Cyclist's suit against SEPTA for failing to maintain safe bike paths looks to be dismissed by transport entity

By Nicholas Malfitano | Nov 30, 2018

Southeastern Pennsylvania Transportation Authority (SEPTA)  

PHILADELPHIA – A local woman maintains that the Southeastern Pennsylvania Transportation Authority (SEPTA) and its negligence in maintaining rails and street surfaces created an unsafe riding condition for cyclists and led to her injurious bike accident, while SEPTA sought dismissal of the formerly-unverified suit.

Eleni Vlachos of Philadelphia filed suit in the Philadelphia County Court of Common Pleas on Aug. 27 versus SEPTA, also of Philadelphia.

“SEPTA owned, operated, managed, controlled, supervised the maintenance of, maintained and had the duty to keep in good, safe and flat condition and repair the rails and street surface of South Swanson Street north of its intersection with Snyder Avenue, and adjacent to Synder Plaza,” the suit states.

“Defendant had the duty to maintain the rails, street surface outside and adjacent to the rails extending 18” and the ground surface in between the rails so as not to create an unsafe conditions of the road for bicycle riders to encounter and ride upon, leave an unsafe condition unguarded or fail to warn users of the road, bike lane, of an unsafe condition of the road.”

On May 15, Vlachos was riding her bicycle on Swanson Street at the above location when Plaintiff’s bicycle wheel came into contact with the unsafe condition of the ground surface and rail, which caused the plaintiff to crash to the ground and suffer a knee injury.
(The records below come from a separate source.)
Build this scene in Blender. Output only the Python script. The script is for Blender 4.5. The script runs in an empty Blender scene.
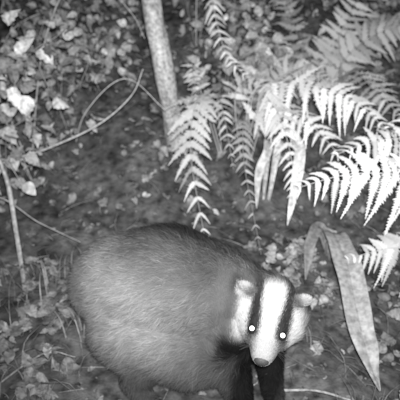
import bpy, math, random, bmesh
import numpy as np
from mathutils import Vector, noise
random.seed(4); rng=np.random.default_rng(4)
V=lambda *a: np.array(a,float)
def nz(v):
    v=np.asarray(v,float); l=np.linalg.norm(v,axis=-1,keepdims=True); return v/np.maximum(l,1e-9)
scene=bpy.context.scene

# ---------------------------------------------------------------- terrain height
def hbase(x,y):
    x=np.asarray(x,float); y=np.asarray(y,float)
    a=np.where(y<-0.3,0.15*(np.maximum(y,-1.6)+0.3),0.0)
    k=y-0.2
    b=0.45*0.08*np.log1p(np.exp(np.clip(k/0.08,-40,40)))
    b=3.2*np.tanh(b/3.2)
    return a+b
def hfull(x,y):
    d=math.exp(-(((x)/6)**2+((y)/6)**2))
    n=noise.fractal(Vector((x*2.2,y*2.2,0.3)),1.0,2.0,4)*0.022*(d*0.9+0.1)
    n+=noise.fractal(Vector((x*11,y*11,4.3)),1.0,2.0,3)*0.0085*d
    n+=noise.fractal(Vector((x*38,y*38,2.3)),1.0,2.0,2)*0.0035*d
    n+=noise.noise(Vector((x*.25,y*.25,7)))*0.5*(1-d)
    return float(hbase(x,y))+n
# ---------------------------------------------------------------- mesh builder
class MB:
    def __init__(s): s.v=[]; s.f=[]; s.c=[]; s.n=0
    def add(s,verts,faces,col):
        verts=np.asarray(verts,float); k=len(verts)
        s.v.append(verts); s.f.extend([tuple(int(i)+s.n for i in f) for f in faces])
        col=np.asarray(col,float)
        if col.ndim==0: col=np.full(k,float(col))
        s.c.append(col); s.n+=k
    def obj(s,name,mat,parent=None,smooth=True):
        me=bpy.data.meshes.new(name); v=np.concatenate(s.v); c=np.clip(np.concatenate(s.c),.004,.92)
        me.from_pydata(v.tolist(),[],s.f); me.update()
        a=me.attributes.new('Col','FLOAT_COLOR','POINT')
        rgba=np.ones((len(v),4)); rgba[:,:3]=c[:,None]
        a.data.foreach_set('color',rgba.ravel())
        if smooth: me.polygons.foreach_set('use_smooth',[True]*len(me.polygons))
        me.materials.append(mat)
        o=bpy.data.objects.new(name,me); scene.collection.objects.link(o)
        if parent: o.parent=parent
        return o
def empty(name):
    o=bpy.data.objects.new(name,None); o.empty_display_size=.05
    scene.collection.objects.link(o); return o
# ---------------------------------------------------------------- materials
def mat(name,rough=.7,spec=.2,trans=0.0,nscale=60,namt=.35,bump=0,bscale=200,detail=3,matte=False):
    m=bpy.data.materials.new(name); m.use_nodes=True; nt=m.node_tree; N=nt.nodes; Lk=nt.links
    for n in list(N): N.remove(n)
    out=N.new('ShaderNodeOutputMaterial')
    if matte: p=N.new('ShaderNodeBsdfDiffuse'); cin=p.inputs['Color']
    else:
        p=N.new('ShaderNodeBsdfPrincipled'); cin=p.inputs['Base Color']
        p.inputs['Roughness'].default_value=rough; p.inputs['Specular IOR Level'].default_value=spec
    at=N.new('ShaderNodeAttribute'); at.attribute_name='Col'
    src=at.outputs['Color']
    if nscale:
        tc=N.new('ShaderNodeTexCoord'); nz_=N.new('ShaderNodeTexNoise'); nz_.inputs['Scale'].default_value=nscale
        nz_.inputs['Detail'].default_value=detail
        Lk.new(tc.outputs['Object'],nz_.inputs['Vector'])
        mr=N.new('ShaderNodeMapRange'); mr.inputs['From Min'].default_value=.3; mr.inputs['From Max'].default_value=.7
        mr.inputs['To Min'].default_value=(1-namt); mr.inputs['To Max'].default_value=(1+namt)
        Lk.new(nz_.outputs['Fac'],mr.inputs['Value'])
        mx=N.new('ShaderNodeVectorMath'); mx.operation='SCALE'
        Lk.new(at.outputs['Color'],mx.inputs[0]); Lk.new(mr.outputs['Result'],mx.inputs['Scale'])
        src=mx.outputs['Vector']
    Lk.new(src,cin)
    if bump:
        n2=N.new('ShaderNodeTexNoise'); n2.inputs['Scale'].default_value=bscale; n2.inputs['Detail'].default_value=3
        Lk.new(tc.outputs['Object'],n2.inputs['Vector'])
        b=N.new('ShaderNodeBump'); b.inputs['Strength'].default_value=bump; b.inputs['Distance'].default_value=.004
        Lk.new(n2.outputs['Fac'],b.inputs['Height']); Lk.new(b.outputs['Normal'],p.inputs['Normal'])
    if trans:
        t=N.new('ShaderNodeBsdfTranslucent'); Lk.new(src,t.inputs['Color'])
        ms=N.new('ShaderNodeMixShader'); ms.inputs[0].default_value=trans
        Lk.new(p.outputs[0],ms.inputs[1]); Lk.new(t.outputs[0],ms.inputs[2]); Lk.new(ms.outputs[0],out.inputs[0])
    else: Lk.new(p.outputs[0],out.inputs[0])
    return m
M_soil=mat('forest_soil',nscale=30,namt=.65,bump=1,bscale=110,detail=5,matte=True)
M_fern=mat('fern_leaf',trans=.18,nscale=0,matte=True)
M_leaf=mat('broad_leaf',rough=.6,spec=.22,nscale=70,namt=.35,detail=2)
M_dead=mat('dead_leaf',nscale=90,namt=.45,matte=True,detail=2)
M_bark=mat('bark',nscale=75,namt=.5,bump=1,bscale=150,detail=4,matte=True)
M_fur=mat('fur',nscale=0,matte=True)
M_skin=mat('underfur',nscale=0,matte=True)
M_nose=mat('nose_skin',rough=.5,spec=.3,nscale=300,namt=.2,bump=.3,bscale=600)
# ---------------------------------------------------------------- ground
def axis(lo,hi,step,far,ng):
    mid=np.arange(lo,hi+1e-6,step); g=np.geomspace(step*1.6,far,ng)
    return np.concatenate([(lo-g)[::-1],mid,hi+g])
xs=axis(-1.6,1.6,.014,40,36); ys=axis(-.95,2.0,.014,40,36)
gv=[(x,y,hfull(x,y)) for y in ys for x in xs]; nx=len(xs)
gf=[(j*nx+i,j*nx+i+1,(j+1)*nx+i+1,(j+1)*nx+i) for j in range(len(ys)-1) for i in range(nx-1)]
g=MB(); ga=np.array(gv)
gc=np.array([.078+.05*noise.fractal(Vector((a[0]*6,a[1]*6,1)),1,2,4) for a in gv])
g.add(ga,gf,np.clip(gc,.02,.2)); ground=g.obj('ground',M_soil)
# ---------------------------------------------------------------- curves
def spline(pts,n):
    P=[np.array(p,float) for p in pts]; P=[2*P[0]-P[1]]+P+[2*P[-1]-P[-2]]
    out=[]; segs=len(P)-3
    for k in range(n):
        t=k/(n-1)*segs; i=min(int(t),segs-1); u=t-i
        a,b,c,d=P[i:i+4]
        out.append(.5*((2*b)+(c-a)*u+(2*a-5*b+4*c-d)*u*u+(-a+3*b-3*c+d)*u**3))
    return np.array(out)
def tube(mb,pts,r0,r1,col,sides=6,n=None,wob=0.0):
    C=spline(pts,n or max(6,len(pts)*5)); k=len(C)
    T=nz(np.gradient(C,axis=0)); up=V(.3,.9,.2)
    A=nz(np.cross(T,up)); B=np.cross(T,A); vs=[];cs=[]
    for i in range(k):
        r=r0+(r1-r0)*i/(k-1)
        for j in range(sides):
            a=2*math.pi*j/sides
            q=1+wob*noise.fractal(Vector((C[i][0]*9+math.cos(a)*1.2,C[i][2]*9+math.sin(a)*1.2,C[i][1])),1,2,3)
            vs.append(C[i]+r*q*(A[i]*math.cos(a)+B[i]*math.sin(a)))
            cs.append(col*(1+wob*1.6*noise.noise(Vector((j*1.7,C[i][2]*6,C[i][0]*3)))))
    f=[(i*sides+j,i*sides+(j+1)%sides,(i+1)*sides+(j+1)%sides,(i+1)*sides+j) for i in range(k-1) for j in range(sides)]
    f.append(tuple(range(sides))); f.append(tuple((k-1)*sides+j for j in range(sides)))
    mb.add(vs,f,np.array(cs))
    return C
# ---------------------------------------------------------------- fern frond
def frond(mb,pts,W,N,col,face=(0,-.55,.8),droop=.4,start=.25,prof=.7,fwd=.35,stem=.0026,width=1.0,jit=.13):
    C=spline(pts,240); T=nz(np.gradient(C,axis=0)); face=nz(V(*face))
    tube(mb,pts,stem,stem*.3,col*.75,5,40)
    seglen=np.linalg.norm(np.diff(C[int(start*239):],axis=0),axis=1).sum()
    for i in range(N):
        s=((i+.5)/N)**.92; idx=int((start+(1-start)*s)*239); P=C[idx]; t=T[idx]
        side=nz(np.cross(t,face)); nrm=nz(np.cross(side,t))
        L0=W*((1-s)**prof*.95+.05)
        if s<.25: L0*=(.6+.4*s/.25)
        space=seglen/N
        for sg in (-1,1):
            if rng.random()<.03: continue
            L=L0*(1+rng.normal()*jit*.8)
            d=nz(side*sg+t*(fwd+rng.normal()*jit)+nrm*(rng.normal()*jit*1.3-.05))
            pc=col*(1+rng.normal()*.10)*(.82+.18*rng.random())
            pw=min(space*.68,L*.25)*width*(.55+.45*(1-s))
            m=int(np.clip(L/(pw*.34),6,24))
            dr=droop*(1+rng.normal()*.35); cv=rng.normal()*.12
            ax=np.array([P+d*L*u-V(0,0,1)*dr*L*u*u*.6+t*L*(.12+cv)*u*u for u in np.linspace(0,1,m+1)])
            at=nz(np.gradient(ax,axis=0)); pn=nz(nrm+rng.normal(size=3)*.25)
            ps=nz(np.cross(at,pn)); vs=[];fs=[]
            for q in range(m+1):
                w=pw*.42*(1-q/m)**.7+.0004; vs+= [ax[q]+ps[q]*w,ax[q]-ps[q]*w]
            fs+=[(2*q,2*q+1,2*q+3,2*q+2) for q in range(m)]
            for q in range(m):
                u=(q+.3)/m; base=ax[q]*.6+ax[q+1]*.4; pl=pw*(1-u**1.9)*(.72+.5*rng.random())+.0008
                st=L/m*.56
                for sd in (-1,1):
                    dd=nz(ps[q]*sd+at[q]*.45+pn*(rng.random()-.6)*.5); b=len(vs)
                    vs+=[base-at[q]*st,base+dd*pl*.6-at[q]*st*.85,base+dd*pl*.95-at[q]*st*.1,base+dd*pl+at[q]*st*.35,base+dd*pl*.6+at[q]*st*.9,base+at[q]*st]
                    fs.append((b,b+1,b+2,b+3,b+4,b+5))
            mb.add(vs,fs,pc)
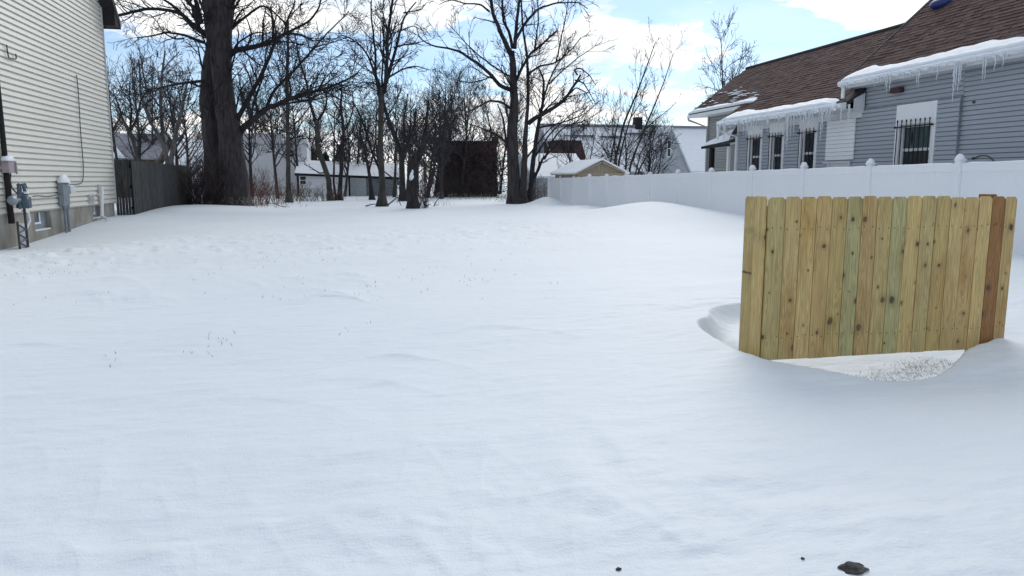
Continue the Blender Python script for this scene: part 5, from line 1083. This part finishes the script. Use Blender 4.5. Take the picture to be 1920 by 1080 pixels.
# dry weeds sticking out at the edge of the brush
for i, (px, Y, n, h, lab) in enumerate(((487, 35, 30, .5, 'pale dry weeds in snow right of the huge trunk base'), (470, 36, 26, .6, 'pale dry weeds touching the right side of the huge trunk base'), (855, 50, 40, .6, 'dry weeds poking up in front of the outbuilding, left'), (900, 50, 40, .5, 'dry weeds poking up in front of the outbuilding, right'), (950, 45, 36, .5, 'dry weeds left of the spreading tree base'), (812, 37, 24, .45, 'dry weeds beside fallen branches right of the broken stub'))):
    shrub('dry_weeds', lab, wx(px, Y), Y, 1.3, .5, n, h, 540+i, 'straw', r=.005, rmin=.004, tilt=.5, cat='weeds', group='dry weeds in the snow', lv=[dict(dens=4, ratio=.4, lo=.06, hi=.3, ang=(20, 50), wob=.14, trop=.03, n=4, ns=3)])
def fallen(label, pts, r, seed):
    g = np.random.default_rng(seed); P = smoothline([(x, y, Sz(x, y)+h) for x, y, h in pts], 14); Rd = np.linspace(r, r*.4, 14)
    V, F = tubes(P[None], Rd[None], 6); v, f = branchwork([P], [Rd], seed, [dict(dens=2.2, ratio=.35, lo=.2, hi=.8, ang=(30, 70), wob=.15, trop=.04, n=6, ns=4), dict(dens=3, ratio=.5, lo=.1, hi=.4, ang=(30, 60), wob=.15, trop=0, n=4, ns=3)], .007)
    tag(arrmesh('fallen_branch', np.vstack([V, v]), np.vstack([F, f+len(V)]), M['bark_dark'], None, True), label, 'branch', 'fallen branches on the snow')
X7 = lambda px: wx(px, 37)
fallen('fallen branch left of the slim upright tree', [(X7(684), 37, .02), (X7(697), 36.9, .12), (X7(710), 37.1, .1)], .035, 601)
fallen('arched fallen branch right of the slim upright tree', [(X7(724), 37.2, .02), (X7(738), 37, .3), (X7(746), 37, .5), (X7(750), 36.9, .05)], .04, 602)
fallen('short broken branch right of the broken stub', [(X7(794), 36, -.02), (X7(800), 36, .12), (X7(803), 36, .1)], .035, 603)
fallen('slanting broken branch farthest right on the snow', [(X7(810), 36.5, -.05), (X7(814), 36.5, .2), (X7(824), 36.5, .5)], .03, 604)
fallen('thin twig on the snow before the red bush', [(wx(512, 37), 37, .15), (wx(522, 36.6), 36.6, .05), (wx(534, 36), 36, .0)], .02, 605)

def gnd(px, py):
    d = ray(px, py); z = .3
    for _ in range(6): p = EYE+d*((E-z)/-d[2]); z = float(S(np.array([p[0]]), np.array([p[1]]))[0])
    return EYE+d*((E-z)/-d[2])
# ================================================================== stubble, frosted grass, stones
def blades(name, label, xy, per, lo, hi, w, mt, seed, spread=.05, lean=.5, cat='grass'):
    g = np.random.default_rng(seed); n = len(xy)*per; c = np.repeat(xy, per, 0)+g.normal(size=(n, 2))*spread; z = S(c[:, 0], c[:, 1])-.006
    h = g.uniform(lo, hi, n); a = g.uniform(0, 6.28, n); l = g.uniform(.1, lean, n)*h; ww = w*g.uniform(.6, 1.3, n)
    b = np.stack([c[:, 0], c[:, 1], z], -1); dx = np.stack([np.cos(a)*ww, np.sin(a)*ww, 0*a], -1); a2 = a+1.57+g.normal(size=n)*.5
    mid = b+np.stack([np.cos(a2)*l*.4, np.sin(a2)*l*.4, h*.6], -1); tip = b+np.stack([np.cos(a2)*l, np.sin(a2)*l, h], -1); dn = np.stack([-np.sin(a)*ww, np.cos(a)*ww, 0*a], -1)
    V = np.stack([b-dx, b+dx, mid+dx*.7, mid-dx*.7, tip+dx*.15, tip-dx*.15, b-dn, b+dn, tip+dn*.15, tip-dn*.15], 1).reshape(-1, 3); k = np.arange(n)[:, None]*10
    F = np.concatenate([k+[0, 1, 2, 3], k+[3, 2, 4, 5], k+[6, 7, 8, 9]])
    o = arrmesh(name, V, F, M[mt]); o['kind'] = 'stuff'; tag(o, label, cat); return o
g = np.random.default_rng(12); pts = []
while len(pts) < 60:
    px = g.uniform(-5, 720); py = g.normal(500, 32); 
    if not 448 < py < 640: continue
    d = ray(px, py); t = (E-.32)/-d[2]; p = EYE+d*t
    if vnoise(p[0]*.7, p[1]*.7, 5) > -.12+.0009*px: pts.append(p[:2])
for _ in range(90):
    px = g.uniform(350, 1050); py = g.uniform(410, 560); d = ray(px, py); p = EYE+d*((E-.32)/-d[2]); pts.append(p[:2])
for c in ((415, 632, 7), (195, 668, 3), (885, 520, 8), (360, 662, 3), (620, 470, 6), (690, 545, 4), (660, 610, 3)):
    for _ in range(c[2]): d = ray(c[0]+g.normal()*14, c[1]+g.normal()*6); p = EYE+d*((E-.31)/-d[2]); pts.append(p[:2])
blades('grass', 'dry grass stubble poking through the snow of the lot', np.array(pts), 2, .008, .04, .0026, 'straw', 13, .07, .9)
n = 1100; u = g.uniform(0, 1, n); x = 3.15+u*1.9; y = PY+.02+.20*u+.06*np.sin(u*9)+g.normal(size=n)*(.05+.05*u)
blades('grass', 'frosted short grass in the hollow under the pine screen', np.stack([x, y], -1), 3, .005, .020, .0022, 'frost', 14, .03, 1.4)
def stone(label, px, py, rx, ry, rz, seed):
    random.seed(seed); p = gnd(px, py); z = p[2]
    mb = MB(); mb.blob((p[0], p[1], z), rx, ry, rz, 22, 12, .28); tag(mb.build('dirt_clod', M['soil'], None, True), label, 'clod')
stone('dark lump of frozen dirt, the largest at the bottom right of the snow', 1600, 1067, .050, .036, .014, 3)
stone('small dark clod left of the big lump', 1505, 1048, .007, .006, .005, 4)
stone('half-buried dark clod at the bottom edge left of centre right', 1160, 1068, .011, .009, .006, 5)

# ================================================================== sky, sun, camera
w = bpy.data.worlds.new('World'); SC.world = w; w.use_nodes = True; nt = w.node_tree; N = nt.nodes; Lk = nt.links
for nd in list(N): N.remove(nd)
SUN_EL, SUN_AZ = R(33), R(26)                      # azimuth clockwise from +Y
sky = N.new('ShaderNodeTexSky'); sky.sky_type = 'NISHITA'; sky.sun_disc = False; sky.sun_elevation = SUN_EL; sky.sun_rotation = SUN_AZ; sky.altitude = 200; sky.air_density = 1.0; sky.dust_density = .6; sky.ozone_density = 1.3
tc = N.new('ShaderNodeTexCoord'); sep = N.new('ShaderNodeSeparateXYZ'); Lk.new(tc.outputs['Generated'], sep.inputs[0])
def mth(op, a, b=None):
    n = N.new('ShaderNodeMath'); n.operation = op
    for i, q in enumerate((a, b)):
        if q is None: continue
        if isinstance(q, (int, float)): n.inputs[i].default_value = q
        else: Lk.new(q, n.inputs[i])
    return n.outputs[0]
zc = mth('ADD', mth('MAXIMUM', sep.outputs[2], 0.0), .17)
cv = N.new('ShaderNodeCombineXYZ'); Lk.new(mth('DIVIDE', sep.outputs[0], zc), cv.inputs[0]); Lk.new(mth('DIVIDE', sep.outputs[1], zc), cv.inputs[1]); cv.inputs[2].default_value = CLOUD_SEED if 'CLOUD_SEED' in globals() else 3.7
n1 = N.new('ShaderNodeTexNoise'); n1.inputs['Scale'].default_value = 2.1; n1.inputs['Detail'].default_value = 11; n1.inputs['Roughness'].default_value = .62; n1.inputs['Distortion'].default_value = .15; Lk.new(cv.outputs[0], n1.inputs['Vector'])
# cloud banks by compass direction and height
az = mth('ARCTAN2', sep.outputs[0], sep.outputs[1]); blob = None
def bank(px, py, rx, ry, amp):
    global blob
    d = ray(px, py); d = d/np.linalg.norm(d); a0 = math.atan2(d[0], d[1]); e0 = d[2]
    u = mth('DIVIDE', mth('SUBTRACT', az, a0), rx/1400.0); v = mth('DIVIDE', mth('SUBTRACT', sep.outputs[2], e0), ry/1400.0)
    q = mth('MULTIPLY', mth('POWER', 2.718, mth('MULTIPLY', mth('ADD', mth('MULTIPLY', u, u), mth('MULTIPLY', v, v)), -1.0)), amp)
    blob = q if blob is None else mth('ADD', blob, q)
for b_ in ((1250, 75, 170, 45, .30), (1120, 40, 90, 50, .26), (1640, 5, 150, 40, .34), (1000, 120, 160, 60, .16), (880, 15, 110, 40, .20), (680, 15, 150, 55, .26), (330, 40, 160, 60, .26), (560, -10, 120, 30, .12), (1200, 195, 260, 40, .16), (900, 240, 420, 40, .14), (520, 265, 260, 36, .18),
           (480, 130, 150, 50, -.30), (760, 110, 120, 60, -.26), (1230, 22, 100, 20, -.34), (1500, 70, 110, 40, -.34), (1260, 138, 150, 24, -.30), (1450, 30, 60, 30, -.2), (280, 150, 130, 60, -.28), (620, 150, 140, 60, -.22)): bank(*b_)
cm_ = mth('ADD', mth('ADD', mth('MULTIPLY', mth('SUBTRACT', n1.outputs[0], .5), 1.9), .5), blob)
rp = N.new('ShaderNodeValToRGB'); rp.color_ramp.elements[0].position = .44; rp.color_ramp.elements[1].position = .70; rp.color_ramp.interpolation = 'EASE'; Lk.new(cm_, rp.inputs[0])
n2 = N.new('ShaderNodeTexNoise'); n2.inputs['Scale'].default_value = 2.6; n2.inputs['Detail'].default_value = 7; Lk.new(cv.outputs[0], n2.inputs['Vector'])
r2 = N.new('ShaderNodeValToRGB'); r2.color_ramp.elements[0].position = .36; r2.color_ramp.elements[1].position = .60; r2.color_ramp.elements[0].color = (4.3, 4.75, 5.2, 1); r2.color_ramp.elements[1].color = (6.6, 6.45, 6.2, 1); Lk.new(n2.outputs[0], r2.inputs[0])
hz = N.new('ShaderNodeMapRange'); hz.inputs[1].default_value = 0; hz.inputs[2].default_value = .08; hz.inputs[3].default_value = .75; hz.inputs[4].default_value = 0.0; Lk.new(sep.outputs[2], hz.inputs[0])
msk = mth('MINIMUM', mth('MAXIMUM', mth('ADD', rp.outputs[0], hz.outputs[0]), .24), 1.0)
# clear air tinted a little
gm_ = N.new('ShaderNodeMix'); gm_.data_type = 'RGBA'; gm_.blend_type = 'MULTIPLY'; gm_.inputs[0].default_value = 1; Lk.new(sky.outputs[0], gm_.inputs[6]); gm_.inputs[7].default_value = (.325, .455, .60, 1)
mx = N.new('ShaderNodeMix'); mx.data_type = 'RGBA'; Lk.new(msk, mx.inputs[0]); Lk.new(gm_.outputs[2], mx.inputs[6]); Lk.new(r2.outputs[0], mx.inputs[7])
bg = N.new('ShaderNodeBackground'); bg.inputs['Strength'].default_value = .1; Lk.new(mx.outputs[2], bg.inputs['Color'])
wo = N.new('ShaderNodeOutputWorld'); Lk.new(bg.outputs[0], wo.inputs['Surface'])
sl_ = bpy.data.lights.new('sun', 'SUN'); sl_.energy = .62; sl_.angle = R(32); sl_.color = (1, .96, .90)
so = bpy.data.objects.new('sun', sl_); COL.objects.link(so)
dirv = Vector((math.sin(SUN_AZ)*math.cos(SUN_EL), math.cos(SUN_AZ)*math.cos(SUN_EL), math.sin(SUN_EL))); so.rotation_euler = dirv.to_track_quat('Z', 'Y').to_euler(); so.location = (20, 20, 40)
cd = bpy.data.cameras.new('camera'); cam = bpy.data.objects.new('camera', cd); COL.objects.link(cam); cam.location = (0, 0, E)
cd.sensor_width = 36; cd.lens = FP/1920*36; cd.clip_end = 2000; cd.clip_start = .05
cam.rotation_euler = Vector(tuple(FW)).to_track_quat('-Z', 'Y').to_euler()
SC.camera = cam
SC.view_settings.view_transform = 'Standard'; SC.view_settings.look = 'None'; SC.view_settings.exposure = 1.03; SC.view_settings.gamma = 1
SC.cycles.use_denoising = True
try: SC.cycles.denoiser = 'OPENIMAGEDENOISE'
except Exception: pass
SC.cycles.max_bounces = 8; SC.cycles.diffuse_bounces = 4; SC.cycles.transparent_max_bounces = 8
Subsequently, Vlachos suffered a fractured kneecap, substantial impairment of bodily function and disfigurement in her knee, temporary disability, pain and suffering.

Preliminary objections were filed on Sept. 14 by SEPTA’s counsel, arguing that since the complaint was verified by plaintiff counsel and not the plaintiff herself, the litigation should be dismissed.

On Oct. 12, Philadelphia County Court of Common Pleas Judge Linda Carpenter ordered that SEPTA’s preliminary objections were sustained, and that the plaintiff was to file a praecipe for a proper verification within 20 days or risk dismissal of the action. That requested documentation was filed on Oct. 24.

For negligence, the plaintiff is seeking damages in excess of the jurisdictional arbitration limits, plus interest and costs.

The plaintiff is represented by Stuart I. Leon in Philadelphia.

The defendants are represented by Christina M. Spalding-Daniels of SEPTA’s Legal Department, also in Philadelphia.